Clerk calls it quits after six terms

County elections official will leave office in 2005

Douglas County’s longest-serving elected official has announced she won’t seek re-election to a seventh term.

County Clerk Patty Jaimes, who has worked in the Clerk’s Office since Lyndon Johnson was president, said Thursday that she would not stand for re-election in November 2004. Instead, she’ll finish her current four-year term and leave office in January 2005.

“My energy level isn’t as high as it used to be,” she said. “I just want to slow down to a brisk walk.”

Jaimes, a 62-year-old Republican who serves as the county’s chief election officer, said she wasn’t certain what she would do after ending a career that spanned the move from hand counting of ballots to computerized tallying of election results.

“I have some options and haven’t made any decisions what I’m going to do,” she said.

Jaimes wasn’t ruling out the possibility of seeking another political office.

Craig Weinaug, Douglas County administrator, said Jaimes had served with distinction as clerk. She joined the clerk’s staff in the accounts payable department in 1967 and became clerk in 1981.

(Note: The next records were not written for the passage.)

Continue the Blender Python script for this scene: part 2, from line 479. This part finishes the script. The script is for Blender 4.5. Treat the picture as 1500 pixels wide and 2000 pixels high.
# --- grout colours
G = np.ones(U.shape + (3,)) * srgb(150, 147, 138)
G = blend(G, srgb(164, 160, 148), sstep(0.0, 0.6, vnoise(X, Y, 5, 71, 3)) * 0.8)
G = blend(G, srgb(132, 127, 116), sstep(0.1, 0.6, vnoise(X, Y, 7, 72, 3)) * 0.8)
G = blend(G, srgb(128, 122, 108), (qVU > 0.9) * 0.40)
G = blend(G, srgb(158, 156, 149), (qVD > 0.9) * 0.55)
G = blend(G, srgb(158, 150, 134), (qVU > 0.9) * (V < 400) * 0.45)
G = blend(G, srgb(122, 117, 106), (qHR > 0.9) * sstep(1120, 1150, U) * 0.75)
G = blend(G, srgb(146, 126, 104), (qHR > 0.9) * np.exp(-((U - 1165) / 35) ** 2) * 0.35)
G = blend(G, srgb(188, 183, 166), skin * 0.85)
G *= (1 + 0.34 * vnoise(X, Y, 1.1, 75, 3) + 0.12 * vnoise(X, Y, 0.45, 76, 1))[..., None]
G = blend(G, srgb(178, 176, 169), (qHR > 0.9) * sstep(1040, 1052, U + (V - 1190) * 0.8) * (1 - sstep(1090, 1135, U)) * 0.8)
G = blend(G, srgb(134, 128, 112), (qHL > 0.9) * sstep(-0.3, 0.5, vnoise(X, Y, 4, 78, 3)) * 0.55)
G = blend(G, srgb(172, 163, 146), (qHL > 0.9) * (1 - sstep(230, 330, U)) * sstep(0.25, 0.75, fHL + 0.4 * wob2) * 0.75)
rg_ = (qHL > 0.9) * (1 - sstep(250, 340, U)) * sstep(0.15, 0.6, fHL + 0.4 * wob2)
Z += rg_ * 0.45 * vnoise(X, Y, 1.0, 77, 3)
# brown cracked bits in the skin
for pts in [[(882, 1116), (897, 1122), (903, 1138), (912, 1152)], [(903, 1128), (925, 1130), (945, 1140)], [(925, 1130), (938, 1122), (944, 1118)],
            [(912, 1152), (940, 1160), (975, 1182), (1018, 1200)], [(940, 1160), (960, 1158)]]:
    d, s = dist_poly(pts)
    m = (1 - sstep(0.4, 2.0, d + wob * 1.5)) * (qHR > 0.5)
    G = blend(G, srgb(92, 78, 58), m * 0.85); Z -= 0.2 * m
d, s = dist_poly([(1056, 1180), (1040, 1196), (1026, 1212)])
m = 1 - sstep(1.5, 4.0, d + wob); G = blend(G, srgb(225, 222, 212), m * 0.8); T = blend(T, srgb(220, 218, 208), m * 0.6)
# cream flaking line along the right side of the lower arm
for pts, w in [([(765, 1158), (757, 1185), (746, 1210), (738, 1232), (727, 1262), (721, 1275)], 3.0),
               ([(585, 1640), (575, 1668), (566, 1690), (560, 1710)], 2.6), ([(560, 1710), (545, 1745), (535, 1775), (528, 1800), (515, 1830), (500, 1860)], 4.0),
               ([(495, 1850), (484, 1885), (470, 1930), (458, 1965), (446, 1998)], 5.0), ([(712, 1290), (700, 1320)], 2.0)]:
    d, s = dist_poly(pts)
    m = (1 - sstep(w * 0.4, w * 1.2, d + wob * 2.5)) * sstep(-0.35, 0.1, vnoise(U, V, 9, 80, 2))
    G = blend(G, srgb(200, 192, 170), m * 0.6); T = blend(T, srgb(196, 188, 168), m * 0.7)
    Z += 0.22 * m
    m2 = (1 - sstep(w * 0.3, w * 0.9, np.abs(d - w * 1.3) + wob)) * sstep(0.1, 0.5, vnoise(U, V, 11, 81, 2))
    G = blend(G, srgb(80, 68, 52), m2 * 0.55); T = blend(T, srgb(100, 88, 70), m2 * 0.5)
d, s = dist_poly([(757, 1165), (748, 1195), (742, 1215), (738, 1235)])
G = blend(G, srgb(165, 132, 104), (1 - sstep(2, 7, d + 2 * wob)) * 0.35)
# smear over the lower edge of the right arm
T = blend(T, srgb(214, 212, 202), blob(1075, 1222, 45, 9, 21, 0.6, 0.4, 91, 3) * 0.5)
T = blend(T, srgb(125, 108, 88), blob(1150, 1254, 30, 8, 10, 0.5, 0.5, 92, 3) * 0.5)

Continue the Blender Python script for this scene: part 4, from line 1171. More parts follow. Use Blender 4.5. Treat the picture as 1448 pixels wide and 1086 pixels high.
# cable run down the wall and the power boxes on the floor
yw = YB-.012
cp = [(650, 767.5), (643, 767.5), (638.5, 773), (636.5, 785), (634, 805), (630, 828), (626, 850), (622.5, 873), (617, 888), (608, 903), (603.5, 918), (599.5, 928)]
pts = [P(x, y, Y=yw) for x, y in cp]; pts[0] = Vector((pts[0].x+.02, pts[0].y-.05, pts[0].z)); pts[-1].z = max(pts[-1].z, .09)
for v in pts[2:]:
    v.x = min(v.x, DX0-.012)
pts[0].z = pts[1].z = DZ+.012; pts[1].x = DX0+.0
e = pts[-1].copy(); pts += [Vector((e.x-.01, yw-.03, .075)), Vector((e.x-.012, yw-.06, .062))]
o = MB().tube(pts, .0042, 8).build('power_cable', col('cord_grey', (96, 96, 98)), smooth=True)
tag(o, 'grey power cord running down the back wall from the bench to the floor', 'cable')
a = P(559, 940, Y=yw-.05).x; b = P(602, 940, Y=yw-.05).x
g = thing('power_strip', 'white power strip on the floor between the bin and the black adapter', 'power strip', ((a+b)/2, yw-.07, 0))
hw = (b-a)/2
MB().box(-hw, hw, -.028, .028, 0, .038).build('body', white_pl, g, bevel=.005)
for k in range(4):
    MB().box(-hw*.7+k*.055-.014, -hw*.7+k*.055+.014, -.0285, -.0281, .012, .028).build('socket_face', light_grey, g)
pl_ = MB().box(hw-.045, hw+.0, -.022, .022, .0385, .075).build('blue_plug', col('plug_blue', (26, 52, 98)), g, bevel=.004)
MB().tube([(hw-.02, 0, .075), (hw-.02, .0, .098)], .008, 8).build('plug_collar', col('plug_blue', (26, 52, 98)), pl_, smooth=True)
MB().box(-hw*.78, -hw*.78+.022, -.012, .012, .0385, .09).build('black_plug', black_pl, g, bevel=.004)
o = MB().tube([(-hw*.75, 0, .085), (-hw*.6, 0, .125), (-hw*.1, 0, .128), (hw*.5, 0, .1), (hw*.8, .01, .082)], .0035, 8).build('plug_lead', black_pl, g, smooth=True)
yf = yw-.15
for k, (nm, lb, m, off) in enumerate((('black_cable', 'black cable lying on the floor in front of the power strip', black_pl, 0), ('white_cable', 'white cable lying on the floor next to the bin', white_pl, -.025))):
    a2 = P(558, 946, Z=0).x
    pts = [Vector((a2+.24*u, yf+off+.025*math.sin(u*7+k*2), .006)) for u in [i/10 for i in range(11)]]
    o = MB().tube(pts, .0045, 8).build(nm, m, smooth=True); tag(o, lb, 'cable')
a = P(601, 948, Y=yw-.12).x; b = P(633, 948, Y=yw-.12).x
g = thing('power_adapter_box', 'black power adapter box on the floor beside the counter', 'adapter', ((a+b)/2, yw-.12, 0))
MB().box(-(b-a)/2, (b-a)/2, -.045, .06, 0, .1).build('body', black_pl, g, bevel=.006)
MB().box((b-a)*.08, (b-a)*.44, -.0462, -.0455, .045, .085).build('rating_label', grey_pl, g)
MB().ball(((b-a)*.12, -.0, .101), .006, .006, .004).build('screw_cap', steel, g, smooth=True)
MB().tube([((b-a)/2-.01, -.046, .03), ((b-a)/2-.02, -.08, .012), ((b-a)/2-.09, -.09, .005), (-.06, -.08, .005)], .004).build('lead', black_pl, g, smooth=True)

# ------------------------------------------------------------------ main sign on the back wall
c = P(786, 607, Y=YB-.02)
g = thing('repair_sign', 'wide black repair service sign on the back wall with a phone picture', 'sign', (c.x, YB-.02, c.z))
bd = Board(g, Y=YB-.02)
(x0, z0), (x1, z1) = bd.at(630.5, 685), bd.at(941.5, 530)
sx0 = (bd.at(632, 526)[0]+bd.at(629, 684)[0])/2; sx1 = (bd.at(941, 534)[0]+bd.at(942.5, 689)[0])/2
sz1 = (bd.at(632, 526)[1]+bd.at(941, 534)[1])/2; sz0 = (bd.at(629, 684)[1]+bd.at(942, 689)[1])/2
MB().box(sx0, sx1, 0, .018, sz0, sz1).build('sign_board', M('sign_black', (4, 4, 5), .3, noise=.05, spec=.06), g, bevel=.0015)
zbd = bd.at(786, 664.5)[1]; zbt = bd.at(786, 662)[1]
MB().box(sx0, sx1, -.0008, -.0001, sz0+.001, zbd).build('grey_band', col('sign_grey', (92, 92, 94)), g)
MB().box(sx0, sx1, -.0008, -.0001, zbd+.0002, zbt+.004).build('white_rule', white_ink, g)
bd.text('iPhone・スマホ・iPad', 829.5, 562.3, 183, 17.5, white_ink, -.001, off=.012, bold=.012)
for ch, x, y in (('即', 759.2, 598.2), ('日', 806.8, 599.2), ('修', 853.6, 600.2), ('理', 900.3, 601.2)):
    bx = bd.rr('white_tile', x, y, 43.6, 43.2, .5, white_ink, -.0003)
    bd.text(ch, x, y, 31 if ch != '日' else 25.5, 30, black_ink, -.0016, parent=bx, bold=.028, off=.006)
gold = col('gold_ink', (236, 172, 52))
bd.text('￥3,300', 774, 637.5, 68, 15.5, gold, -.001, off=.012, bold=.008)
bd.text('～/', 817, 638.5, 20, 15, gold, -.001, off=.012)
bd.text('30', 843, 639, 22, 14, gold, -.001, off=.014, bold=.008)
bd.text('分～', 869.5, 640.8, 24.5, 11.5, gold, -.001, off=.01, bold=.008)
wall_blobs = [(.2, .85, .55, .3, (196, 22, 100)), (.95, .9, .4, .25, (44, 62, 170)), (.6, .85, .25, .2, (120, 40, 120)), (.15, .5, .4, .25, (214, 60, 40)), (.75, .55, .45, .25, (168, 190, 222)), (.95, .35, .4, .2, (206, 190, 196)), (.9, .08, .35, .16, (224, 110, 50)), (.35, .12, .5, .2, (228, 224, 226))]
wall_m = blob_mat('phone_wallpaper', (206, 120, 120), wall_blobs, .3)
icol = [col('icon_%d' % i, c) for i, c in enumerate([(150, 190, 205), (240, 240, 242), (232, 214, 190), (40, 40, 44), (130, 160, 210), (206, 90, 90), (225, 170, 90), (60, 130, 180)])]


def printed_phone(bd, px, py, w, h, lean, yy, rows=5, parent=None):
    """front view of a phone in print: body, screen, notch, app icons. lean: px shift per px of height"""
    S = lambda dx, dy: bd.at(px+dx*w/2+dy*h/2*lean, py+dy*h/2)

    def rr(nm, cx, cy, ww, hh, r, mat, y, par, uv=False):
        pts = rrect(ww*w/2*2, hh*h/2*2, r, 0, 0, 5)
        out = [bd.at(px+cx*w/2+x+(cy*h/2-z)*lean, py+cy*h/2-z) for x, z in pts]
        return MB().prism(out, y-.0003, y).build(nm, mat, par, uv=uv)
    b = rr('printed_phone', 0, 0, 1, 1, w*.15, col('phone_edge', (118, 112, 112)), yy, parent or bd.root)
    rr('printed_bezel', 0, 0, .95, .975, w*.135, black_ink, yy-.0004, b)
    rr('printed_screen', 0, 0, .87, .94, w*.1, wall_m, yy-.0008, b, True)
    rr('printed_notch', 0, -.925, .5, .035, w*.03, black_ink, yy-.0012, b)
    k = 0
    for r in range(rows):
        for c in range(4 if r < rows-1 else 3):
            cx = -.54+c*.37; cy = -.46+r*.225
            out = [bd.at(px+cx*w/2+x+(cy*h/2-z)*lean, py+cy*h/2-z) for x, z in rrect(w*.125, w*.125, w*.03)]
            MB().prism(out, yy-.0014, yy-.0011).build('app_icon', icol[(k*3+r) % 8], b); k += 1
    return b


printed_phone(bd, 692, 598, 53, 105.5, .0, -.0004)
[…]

“Patty has an incredible amount of integrity,” Weinaug said. “She’s spent basically her entire professional life serving citizens of Douglas County.”

Bob Johnson, chairman of the Douglas County Commission, said he hadn’t been aware Jaimes was thinking about stepping aside.

“Personally, she’s been a great clerk and a great public servant,” he said.

Chris Miller, chair of the Douglas County Republican Party’s Central Committee, said most people had no idea which political party Jaimes represents. That’s a positive reflection of her nonpartisan approach to work in the Clerk’s Office, he said.

“I think Patty’s a great gal. I think she’s been incredible in that office,” Miller said.

Miller said he expected candidates for clerk to begin positioning themselves for next year’s campaign. He had heard of one possible candidate but declined to reveal the name.

Jaimes said the next clerk should expect workload in the office to increase and for voting reforms to take hold. She said she hoped the push to rely on more technology, including touch-screen balloting, wouldn’t scare people away from polling stations.

“Sometimes new technology like that has a tendency to keep some people from participating,” Jaimes said.

In an interview outside her office at the Douglas County Courthouse, she recalled the old days when votes were tallied by hand.

“I do remember being here all night on a presidential election year,” she said. “I was still in the office when some of the girls were coming in at 8 o’clock the next morning.”

During her career, Jaimes has been criticized about voting miscues in Douglas County. After April’s election, for example, the Douglas County Commission directed her to recount all ballots cast after problems with software and some ballots being counted twice.

In the April primary, so many voters turned out at some polling places that Jaimes had to use her office photocopier to produce extra ballots, all of which later had to be counted by hand.

In 2000, election officials counted another set of ballots twice, leading to a revision of totals.

Two years earlier, 3,000 votes were “lost” in the reporting translation from the Clerk’s Office to the Secretary of State’s Office in Topeka.

Jaimes said she didn’t dwell on those incidents.

“In any position,” she said, “there’s always room for improvement.”

Jaimes was born and raised in Coffey County and graduated from Waverly High School. She moved to Lawrence in 1959.